5. Advancement is too steep. On the one hand, that's ok, because I do want to race through this opening campaign and finish it before Christmas, and I do want the characters to grow quickly. I generally give the maximum (3) XP award every session. I do have a problem with Bennies being turned into XP however. I've noticed players hoarding their Bennies and only rarely rerolling or soaking damage in order to get that roll at the end of the session. One player in particular has been extremely lucky with those, and in one of the sessions, I had to tell a player I wasn't comfortable with him leveling twice in the same session (in other words, his Bennies went and gave him 3 XP on top of the 3 I was handing out). In a slower-moving campaign (or maybe even in the near future), I may rule that the number of Bennies you have left represents a number of chances at rolling for an extra XP, limiting the bonus at +1 per session.

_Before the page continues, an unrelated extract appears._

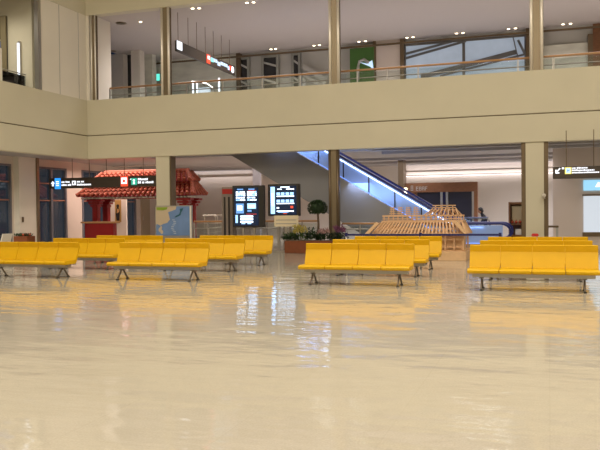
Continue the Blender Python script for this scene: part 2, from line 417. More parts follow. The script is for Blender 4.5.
# ---- columns
def column_lower(px0, px1, lab, dark_left, dark_right):
    x0, x1 = XY(px0, YF+.05), XY(px1, YF+.05)
    w = x1-x0; cx = (x0+x1)/2
    t = empty('column', (cx, YF+.45, 0), lab, 'column', 'square columns under the gallery')
    dl, dr = dark_left, dark_right
    MB().box(-w/2+dl, w/2-dr, -.4, .0, 0, LC, .01).build('shaft', 'wall' , t)
    for s_, d in ((-1, dl), (1, dr)):
        if d: MB().box(s_*w/2-(d if s_ > 0 else 0), s_*w/2+(d if s_ < 0 else 0), -.36, .01, 0, LC-.005).build('side_cover', 'bronzed', t)
    MB().box(-w/2-.01, w/2+.01, -.42, .02, .005, .12).build('plinth', 'alu', t)
    return t
column_lower(156.5, 171, 'cream column with a dark right edge, behind the map board', 0, .05)
column_lower(521.5, 548.5, 'wide cream column with dark metal edges at the right, behind the benches', .13, .13)
def post(px0, px1, z0, z1, lab, grp, strip='steel'):
    x0, x1 = XY(px0, YF+.05, 60 if z0 > 4 else 212), XY(px1, YF+.05, 60 if z0 > 4 else 212); w = x1-x0
    t = empty('post', ((x0+x1)/2, YF+.16, z0), lab, 'post', grp)
    MB().box(-w/2+w*.24, w/2-w*.24, -.07, .05, 0, z1-z0).build('core', 'bronze', t)
    for s_ in (-1, 1):
        MB().tube([(s_*w*.37, -.08, 0), (s_*w*.37, -.08, z1-z0)], w*.125, 12).build('polished_strip', strip, t, smooth=True)
    MB().box(-w/2, w/2, -.02, .06, 0, z1-z0-.002).build('backing', 'bronzed', t)
    return t
post(90.5, 95.5, ZT, ZH, 'slim polished metal post at the corner of the upper gallery', 'upper gallery posts')
post(160.5, 169.5, ZT, ZH, 'polished metal post standing left of the hanging direction sign upstairs', 'upper gallery posts')
post(328.5, 339.5, ZT, ZH, 'polished metal post left of the green panel upstairs', 'upper gallery posts')
post(529.5, 543.5, ZT, ZH, 'polished metal post beside the pale stone panel at upper right', 'upper gallery posts')
post(328.5, 339, .0, LC, 'slim bronze post rising from behind the flower box to the gallery', 'lower post', 'bronzed')

# ---- upper railing
def railing(name, xa, xb, Y, z0, z1, ptop, lab, cat='railing', posts=None, mid=()):
    t = empty(name, ((xa+xb)/2, Y, z0), lab, cat)
    MB().tube([(xa-(xa+xb)/2, 0, z1-z0), (xb-(xa+xb)/2, 0, z1-z0)], .035, 10).build('handrail', ptop, t, smooth=True)
    for z in mid: MB().tube([(xa-(xa+xb)/2, 0, z-z0), (xb-(xa+xb)/2, 0, z-z0)], .02, 8).build('mid_rail', 'alu', t)
    for x in posts: MB().box(x-(xa+xb)/2-.02, x-(xa+xb)/2+.02, -.03, .03, 0, z1-z0-.03).build('baluster', 'alu', t)
    for a, c in zip(posts, posts[1:]): MB().box(a-(xa+xb)/2+.04, c-(xa+xb)/2-.04, -.006, .006, .02, z1-z0-.08).build('glass_panel', 'glass', t)
    return t
ps = [XY(px, YF+.5, 80) for px in (109, 145, 186, 222, 262, 300, 357, 387, 418, 518, 553.5, 606)]
railing('gallery_railing', ps[0], XR, YF+.55, 4.7, 6.13, 'wood', 'long wood topped glass railing along the upper gallery', posts=ps, mid=(5.86,))
# side gallery low rail
ys = [yX(px, 80) for px in (8, 20, 33)]
t = empty('side_railing', (XL-.5, ys[1], 4.7), 'short glass railing at the far upper left', 'railing')
MB().tube([(0, ys[0]-ys[1]-2, 1.45), (0, yp0-ys[1]-.2, 1.45)], .02).build('handrail', 'alu', t)
MB().box(-.006, .006, ys[0]-ys[1]-2, yp0-ys[1]-.2, .05, 1.4).build('glass_panel', 'glass', t)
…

6. I like Plot Points. Evernight's, at least, work very well to date. I'd say I'm much more Story-oriented than Campaign-oriented, so the idea of telling a finite story appeals to me and my players strapped for time. Savage Worlds products like Evernight feature a strong setting + prewritten campaign combo that not only saves on prep time and money, but also allows the story to take an unexpected turn. If Evernight was a standard setting, GMs would probably start the story with the sky already obscured, but Evernight first sets up the idyllic fantasy world before pulling the rug out from under the players' feet. The Plot Points also support a learning curve for new players as more and more Savage Worlds and setting concepts come into play. The setting is revealed through the adventures, so the GM doesn't need to assimilate and then parcel out setting information in contrived ways. I know the quality of these varies, but in Evernight at least, I've nothing to complain about.

7. The card-based initiative fuels momentum. I was worried at first that the use of cards, which seems cool in Deadlands, would clash with other settings. While it's not exactly on target when it comes to genre, it's a fun initiative system. Players like to throw down, and my quick calling out of card numbers gives pace to combat that can sometimes be long (especially against larger forces). To make it better suited to fantasy, I'm using Tarot cards instead of playing cards, with the Knights taken out and all but the Fool and the Sun (Evernight's god) as jokers.

8. I'm using the Adventure Deck. This is a fun tool full of New School goodness. They don't come into play all that often (though as the characters become Seasoned, they'll get more cards to use).

9. Allies are a good way to learn the later echelons. The players have had a chance to play with Allies of higher level in one session - something Savage Worlds recommends - and not only did it open up new strategic possibilities, but it also gave the players a look at what was possible at those higher levels. They hit Seasoned a little wiser than they might otherwise have been, and will be able to make more educated choices of Edges and spells, having had a chance to "test-drive" them.

10. I will continue using Savage Worlds. After Evernight wraps up, I'm quite willing to pick up another Savage Worlds setting and have more fun, whether with Plots Points or not. I'm even interested in using Savage Worlds to play in non-SW settings (like doing that Ninja Wars OD&D thing that was almost our next campaign). he system is quick, fun and easy to adapt. In 2011, I look forward to some Rippers, Slipstream or maybe some kind of Kung Fu epic, depending on what my players want to do once they've had their fantasy fix.

Maybe I'll have more comments 15 sessions in...


Granger44 said...

The Explorer's Edition of Savage Worlds did away with turning bennies into XP since the Savage Worlds Devs really want bennies to be spent (and earned) freely. I would suggest adopting that as a house rule especially since you are already awarding 3 XP for each session instead of 2.